The major objectives of the Consortium are: (A) improving the parallel performance of the CCSM and its component models, while (B) maintaining their portability on a wide range of computer architectures; (C) upgrading the software engineering practices applied to the component models and the coupler; (D) developing a new generation of ocean model based on a hybrid vertical coordinate that resolves the turbulent surface mixed layer but also follows isopycnal surface in the density-stratified deep ocean; (E) adding atmospheric chemistry; and (F) adding ocean biogeochemistry. The last two items are necessary for accurately modeling the carbon cycle, carbon sequestration, aerosol effects and alternative emission and mitigation scenarios.

3. Recent Progress

This past year has been both exciting and challenging for our Consortium members. Through a collaboration with Japanese scientists, large blocks of time on the Earth Simulator system are available for CCSM runs targeted for the 2007 IPCC (Intergovernmental Panel on Climate Change) climate assessment. The Consortium hosted two vectorization workshops and worked closely with NCAR and Japanese scientists as well as vendor representatives to (re)introduce vectorization into the CCSM and its component models. This has been done, so the CCSM3 is now ready to carry out the important simulations needed by the IPCC assessment of global warming.
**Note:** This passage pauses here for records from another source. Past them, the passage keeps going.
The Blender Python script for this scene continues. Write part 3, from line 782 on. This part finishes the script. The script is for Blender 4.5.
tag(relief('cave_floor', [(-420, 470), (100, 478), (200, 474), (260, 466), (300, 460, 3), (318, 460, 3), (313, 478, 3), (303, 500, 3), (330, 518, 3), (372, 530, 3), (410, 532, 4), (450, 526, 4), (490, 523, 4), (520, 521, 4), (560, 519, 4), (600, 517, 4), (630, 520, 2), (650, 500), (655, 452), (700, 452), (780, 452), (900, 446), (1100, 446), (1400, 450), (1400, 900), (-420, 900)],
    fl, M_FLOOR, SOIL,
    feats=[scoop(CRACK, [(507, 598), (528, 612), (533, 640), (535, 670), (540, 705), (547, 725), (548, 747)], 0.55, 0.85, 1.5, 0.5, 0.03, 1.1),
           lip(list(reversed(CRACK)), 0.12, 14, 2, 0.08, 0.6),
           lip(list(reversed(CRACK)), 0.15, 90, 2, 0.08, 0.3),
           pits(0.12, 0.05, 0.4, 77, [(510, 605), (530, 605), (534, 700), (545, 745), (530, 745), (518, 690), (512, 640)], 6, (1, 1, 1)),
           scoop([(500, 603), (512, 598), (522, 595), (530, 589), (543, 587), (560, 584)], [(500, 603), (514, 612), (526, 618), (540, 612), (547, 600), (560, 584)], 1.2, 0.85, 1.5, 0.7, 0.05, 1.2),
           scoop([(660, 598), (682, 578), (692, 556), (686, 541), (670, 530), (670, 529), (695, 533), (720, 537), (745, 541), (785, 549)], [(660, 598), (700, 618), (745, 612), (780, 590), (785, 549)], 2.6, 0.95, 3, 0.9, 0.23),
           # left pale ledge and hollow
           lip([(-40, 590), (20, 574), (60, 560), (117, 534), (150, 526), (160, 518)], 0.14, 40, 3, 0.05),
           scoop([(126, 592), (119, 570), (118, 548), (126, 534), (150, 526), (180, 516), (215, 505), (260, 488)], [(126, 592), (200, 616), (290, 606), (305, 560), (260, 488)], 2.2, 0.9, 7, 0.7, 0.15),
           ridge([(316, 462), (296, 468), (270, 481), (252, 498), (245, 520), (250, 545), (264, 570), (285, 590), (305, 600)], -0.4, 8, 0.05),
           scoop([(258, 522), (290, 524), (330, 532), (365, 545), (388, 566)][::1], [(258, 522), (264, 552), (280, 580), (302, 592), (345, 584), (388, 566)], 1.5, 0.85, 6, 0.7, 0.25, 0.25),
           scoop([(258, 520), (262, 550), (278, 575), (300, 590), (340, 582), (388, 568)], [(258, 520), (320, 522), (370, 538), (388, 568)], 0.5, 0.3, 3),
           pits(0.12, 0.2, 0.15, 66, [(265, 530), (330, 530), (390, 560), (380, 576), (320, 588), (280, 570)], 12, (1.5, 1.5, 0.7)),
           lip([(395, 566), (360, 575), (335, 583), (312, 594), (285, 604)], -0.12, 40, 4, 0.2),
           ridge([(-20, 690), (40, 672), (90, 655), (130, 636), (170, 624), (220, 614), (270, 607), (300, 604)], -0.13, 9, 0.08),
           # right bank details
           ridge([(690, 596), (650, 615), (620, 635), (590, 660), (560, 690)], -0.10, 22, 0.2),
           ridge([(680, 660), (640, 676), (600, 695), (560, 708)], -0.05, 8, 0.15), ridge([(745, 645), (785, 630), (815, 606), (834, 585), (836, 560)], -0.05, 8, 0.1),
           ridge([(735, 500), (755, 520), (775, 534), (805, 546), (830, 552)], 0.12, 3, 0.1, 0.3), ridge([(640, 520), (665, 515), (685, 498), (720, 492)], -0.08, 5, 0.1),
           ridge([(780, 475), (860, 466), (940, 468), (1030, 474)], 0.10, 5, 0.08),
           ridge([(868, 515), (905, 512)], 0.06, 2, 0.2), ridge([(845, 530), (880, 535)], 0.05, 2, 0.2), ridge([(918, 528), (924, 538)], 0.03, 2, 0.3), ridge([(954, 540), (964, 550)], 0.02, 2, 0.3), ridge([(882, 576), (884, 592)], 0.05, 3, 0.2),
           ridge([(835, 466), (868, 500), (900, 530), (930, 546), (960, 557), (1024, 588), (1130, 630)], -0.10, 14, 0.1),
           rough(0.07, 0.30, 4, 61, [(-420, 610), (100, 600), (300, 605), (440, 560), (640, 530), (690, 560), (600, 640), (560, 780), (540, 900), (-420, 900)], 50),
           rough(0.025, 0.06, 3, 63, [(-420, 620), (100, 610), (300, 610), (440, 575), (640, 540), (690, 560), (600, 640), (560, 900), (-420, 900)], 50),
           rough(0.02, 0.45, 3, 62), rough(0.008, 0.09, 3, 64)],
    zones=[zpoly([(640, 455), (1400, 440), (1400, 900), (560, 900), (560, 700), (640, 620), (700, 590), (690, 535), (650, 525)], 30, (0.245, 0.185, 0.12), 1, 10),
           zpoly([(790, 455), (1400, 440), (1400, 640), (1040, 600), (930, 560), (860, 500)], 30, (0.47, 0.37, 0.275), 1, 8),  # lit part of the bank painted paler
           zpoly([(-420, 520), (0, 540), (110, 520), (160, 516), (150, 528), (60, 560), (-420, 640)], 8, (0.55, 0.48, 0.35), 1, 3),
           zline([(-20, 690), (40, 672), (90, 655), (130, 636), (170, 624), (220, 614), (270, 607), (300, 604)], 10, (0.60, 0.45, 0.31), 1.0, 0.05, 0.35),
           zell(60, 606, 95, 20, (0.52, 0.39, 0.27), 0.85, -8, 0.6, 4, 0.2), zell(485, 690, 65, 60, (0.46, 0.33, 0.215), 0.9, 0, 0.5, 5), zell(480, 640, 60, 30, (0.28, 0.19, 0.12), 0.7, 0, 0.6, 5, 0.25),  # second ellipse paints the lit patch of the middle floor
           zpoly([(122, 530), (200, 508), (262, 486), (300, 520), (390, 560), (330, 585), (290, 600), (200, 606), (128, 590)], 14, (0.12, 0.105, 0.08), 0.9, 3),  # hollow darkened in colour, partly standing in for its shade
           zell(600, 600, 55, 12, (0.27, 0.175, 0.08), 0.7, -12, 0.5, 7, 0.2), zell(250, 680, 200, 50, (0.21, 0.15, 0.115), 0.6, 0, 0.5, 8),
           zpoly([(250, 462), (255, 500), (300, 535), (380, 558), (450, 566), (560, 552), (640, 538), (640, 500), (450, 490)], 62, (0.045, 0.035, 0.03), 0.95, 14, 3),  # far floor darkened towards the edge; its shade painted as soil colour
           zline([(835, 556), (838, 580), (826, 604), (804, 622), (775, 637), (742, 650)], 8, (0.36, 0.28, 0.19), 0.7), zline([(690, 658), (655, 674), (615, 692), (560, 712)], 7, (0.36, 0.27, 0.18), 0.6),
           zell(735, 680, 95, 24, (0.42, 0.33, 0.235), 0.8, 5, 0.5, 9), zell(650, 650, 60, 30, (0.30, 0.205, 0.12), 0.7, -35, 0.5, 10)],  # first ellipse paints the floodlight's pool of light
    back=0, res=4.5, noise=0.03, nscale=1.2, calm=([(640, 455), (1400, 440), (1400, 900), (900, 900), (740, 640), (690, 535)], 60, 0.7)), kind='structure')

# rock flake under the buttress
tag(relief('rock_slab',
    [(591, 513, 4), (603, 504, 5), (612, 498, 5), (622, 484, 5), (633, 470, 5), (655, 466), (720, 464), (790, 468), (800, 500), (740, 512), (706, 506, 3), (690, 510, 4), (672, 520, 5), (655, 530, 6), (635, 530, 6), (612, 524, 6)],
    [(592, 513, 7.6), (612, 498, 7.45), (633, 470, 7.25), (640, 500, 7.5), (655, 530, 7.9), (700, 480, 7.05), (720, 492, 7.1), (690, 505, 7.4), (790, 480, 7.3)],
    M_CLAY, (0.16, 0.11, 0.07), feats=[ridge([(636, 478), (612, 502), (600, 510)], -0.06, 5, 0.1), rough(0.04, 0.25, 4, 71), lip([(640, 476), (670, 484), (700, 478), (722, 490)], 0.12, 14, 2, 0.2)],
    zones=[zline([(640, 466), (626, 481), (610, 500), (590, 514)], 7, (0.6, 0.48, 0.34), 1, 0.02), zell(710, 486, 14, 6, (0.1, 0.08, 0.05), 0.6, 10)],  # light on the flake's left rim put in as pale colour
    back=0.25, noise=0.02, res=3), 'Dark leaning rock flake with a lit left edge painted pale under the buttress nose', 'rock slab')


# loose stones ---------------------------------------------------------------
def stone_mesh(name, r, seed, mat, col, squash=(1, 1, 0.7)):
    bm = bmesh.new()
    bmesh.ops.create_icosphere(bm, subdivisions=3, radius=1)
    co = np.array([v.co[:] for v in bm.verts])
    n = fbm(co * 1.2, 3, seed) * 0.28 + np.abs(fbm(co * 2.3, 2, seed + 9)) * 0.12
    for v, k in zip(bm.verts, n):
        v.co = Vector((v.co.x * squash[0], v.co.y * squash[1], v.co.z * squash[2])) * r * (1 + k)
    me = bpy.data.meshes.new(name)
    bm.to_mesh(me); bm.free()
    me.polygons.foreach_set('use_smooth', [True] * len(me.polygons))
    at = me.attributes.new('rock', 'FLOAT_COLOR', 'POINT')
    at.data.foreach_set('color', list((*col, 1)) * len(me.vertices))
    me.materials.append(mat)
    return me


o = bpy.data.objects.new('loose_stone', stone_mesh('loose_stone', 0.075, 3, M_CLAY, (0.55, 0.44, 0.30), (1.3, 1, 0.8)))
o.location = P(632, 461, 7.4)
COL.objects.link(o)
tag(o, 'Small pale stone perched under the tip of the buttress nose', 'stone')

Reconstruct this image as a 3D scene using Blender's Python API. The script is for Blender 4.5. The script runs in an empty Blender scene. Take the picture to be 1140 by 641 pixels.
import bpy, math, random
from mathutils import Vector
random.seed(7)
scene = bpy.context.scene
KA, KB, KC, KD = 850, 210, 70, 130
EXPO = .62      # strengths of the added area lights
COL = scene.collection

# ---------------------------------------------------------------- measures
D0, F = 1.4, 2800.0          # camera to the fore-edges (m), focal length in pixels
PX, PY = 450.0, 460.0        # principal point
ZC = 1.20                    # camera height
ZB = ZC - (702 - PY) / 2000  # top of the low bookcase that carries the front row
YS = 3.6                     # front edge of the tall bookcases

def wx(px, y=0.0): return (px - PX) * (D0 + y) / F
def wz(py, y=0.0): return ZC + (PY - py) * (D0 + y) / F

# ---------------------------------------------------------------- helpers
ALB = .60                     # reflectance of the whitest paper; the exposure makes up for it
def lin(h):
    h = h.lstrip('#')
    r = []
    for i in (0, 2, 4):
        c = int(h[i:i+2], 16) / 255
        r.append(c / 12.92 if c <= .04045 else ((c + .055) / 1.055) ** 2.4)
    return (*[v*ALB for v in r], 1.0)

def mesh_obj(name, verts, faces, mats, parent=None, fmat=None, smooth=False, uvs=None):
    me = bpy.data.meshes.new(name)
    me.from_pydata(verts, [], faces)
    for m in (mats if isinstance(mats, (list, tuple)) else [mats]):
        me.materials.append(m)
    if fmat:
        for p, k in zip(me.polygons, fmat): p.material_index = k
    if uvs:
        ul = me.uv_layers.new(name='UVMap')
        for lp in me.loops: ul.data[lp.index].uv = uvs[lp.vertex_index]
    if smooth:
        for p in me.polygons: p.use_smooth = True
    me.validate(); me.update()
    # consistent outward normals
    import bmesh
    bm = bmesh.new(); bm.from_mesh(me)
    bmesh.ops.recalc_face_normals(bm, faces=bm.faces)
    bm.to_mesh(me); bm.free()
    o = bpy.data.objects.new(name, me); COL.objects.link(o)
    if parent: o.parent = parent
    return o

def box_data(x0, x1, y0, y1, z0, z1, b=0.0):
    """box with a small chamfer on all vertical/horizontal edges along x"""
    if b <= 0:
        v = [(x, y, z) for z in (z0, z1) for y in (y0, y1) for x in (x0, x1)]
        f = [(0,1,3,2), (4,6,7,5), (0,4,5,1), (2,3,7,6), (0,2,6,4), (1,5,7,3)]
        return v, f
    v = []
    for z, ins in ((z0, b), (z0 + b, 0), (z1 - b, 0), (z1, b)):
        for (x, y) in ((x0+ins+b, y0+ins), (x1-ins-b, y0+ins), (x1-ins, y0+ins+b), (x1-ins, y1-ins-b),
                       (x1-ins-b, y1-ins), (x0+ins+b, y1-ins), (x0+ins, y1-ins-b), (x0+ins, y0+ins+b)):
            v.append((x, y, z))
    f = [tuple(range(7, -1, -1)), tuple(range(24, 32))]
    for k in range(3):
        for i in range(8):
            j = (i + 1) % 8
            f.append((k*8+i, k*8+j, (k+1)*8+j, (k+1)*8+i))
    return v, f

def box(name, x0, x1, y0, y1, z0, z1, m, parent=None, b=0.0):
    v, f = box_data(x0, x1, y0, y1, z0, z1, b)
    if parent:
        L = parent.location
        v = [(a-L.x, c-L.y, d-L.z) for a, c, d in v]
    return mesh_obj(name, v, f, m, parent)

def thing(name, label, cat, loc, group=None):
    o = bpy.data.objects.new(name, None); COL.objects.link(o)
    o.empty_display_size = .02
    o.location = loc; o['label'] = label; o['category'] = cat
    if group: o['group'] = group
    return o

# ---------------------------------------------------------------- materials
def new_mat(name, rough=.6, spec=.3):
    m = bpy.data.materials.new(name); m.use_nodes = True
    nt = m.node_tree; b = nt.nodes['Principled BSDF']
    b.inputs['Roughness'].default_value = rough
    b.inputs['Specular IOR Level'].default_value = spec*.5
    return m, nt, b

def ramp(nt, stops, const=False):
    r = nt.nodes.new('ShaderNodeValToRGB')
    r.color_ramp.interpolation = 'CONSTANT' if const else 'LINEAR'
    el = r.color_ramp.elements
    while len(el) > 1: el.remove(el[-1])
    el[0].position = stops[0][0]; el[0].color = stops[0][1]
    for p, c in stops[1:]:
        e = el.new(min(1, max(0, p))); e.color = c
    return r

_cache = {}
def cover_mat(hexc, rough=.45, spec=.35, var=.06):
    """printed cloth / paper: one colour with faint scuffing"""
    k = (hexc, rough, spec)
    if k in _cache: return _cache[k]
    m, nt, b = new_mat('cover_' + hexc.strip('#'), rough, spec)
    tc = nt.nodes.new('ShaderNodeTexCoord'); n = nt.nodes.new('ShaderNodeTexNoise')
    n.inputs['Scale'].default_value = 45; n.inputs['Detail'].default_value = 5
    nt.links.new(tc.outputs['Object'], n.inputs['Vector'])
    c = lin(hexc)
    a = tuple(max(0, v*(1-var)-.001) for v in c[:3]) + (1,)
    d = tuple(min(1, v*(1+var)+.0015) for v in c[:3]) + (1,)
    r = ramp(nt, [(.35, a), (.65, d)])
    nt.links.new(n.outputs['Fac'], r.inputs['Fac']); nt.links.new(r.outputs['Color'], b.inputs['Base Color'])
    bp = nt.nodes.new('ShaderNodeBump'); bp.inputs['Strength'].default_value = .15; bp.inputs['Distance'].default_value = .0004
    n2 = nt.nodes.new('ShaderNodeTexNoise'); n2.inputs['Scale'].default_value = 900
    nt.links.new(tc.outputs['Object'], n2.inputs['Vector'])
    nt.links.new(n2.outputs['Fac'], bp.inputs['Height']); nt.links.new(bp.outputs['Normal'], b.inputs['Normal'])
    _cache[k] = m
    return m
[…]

Steady progress has been made on the new hybrid-coordinate ocean model (HYPOP). A new formulation of the vertically averaged “barotropic” mode has led to a two-time-level subcycled explicit solution, in place of the fully implicit scheme used in the Parallel Ocean Program (POP), developed at Los Alamos as the ocean component of CCSM. A geodesic-grid version of HYPOP will be the ocean component of a geodesic climate model being developed by David Randall (CSU) under SciDAC sponsorship.

NCAR, LLNL, ANL and ORNL have been working closely on implementing a compact chemistry scheme in the atmospheric model. This team is working smoothly and making good progress. Ocean biogeochemistry is an even more complicated system, but significant progress has been made in implementing a more community-based biogeochemistry model in collaboration with the Paradigm project funded by the National Ocean Partnership Program. Advances published by SciDAC subteams will be incorporated as improvements to this model.

4. Peer Review

A peer review of this SciDAC Consortium was held at Oak Ridge in October 2003. The review was quite favorable, as in this quotation from their report: “SciDAC has effectively brought together teams of research scientists and computational experts from DOE national laboratories and NCAR, and has provided a single major focus for their research. In the process, this capability is becoming a national asset.”

It is, in fact, the diversity of talent that has been assembled in this project that makes it so effective. The combination of software engineers, applied mathematicians, together with a wide range of physical scientists has enabled the Consortium to contribute to all aspects of the CCSM. We have benefited greatly from our interactions particularly with the PERC ISIC, and expect increasing interactions with the ESG and SDM ISICs. Ongoing projects using the CCA technology and cooperation with NASA's ESMF will allow integration of new software from the APDEC, TOPS and TSTT centers.

5. Future Plans

During the final two years of the SciDAC Consortium project, we plan to integrate the vectorization capability of CCSM more carefully and to enhance its performance-portability. We expect to have atmospheric chemistry and ocean biogeochemistry fully integrated into the model. The monotone, low diffusion “incremental remapping scheme” in HYPOP will make it well suited to transport the large numbers of tracers needed for ocean biogeochemistry. Significant steps will be taken to equip the land model with a full carbon-cycle simulation capability and to support regionally resolved climate change studies.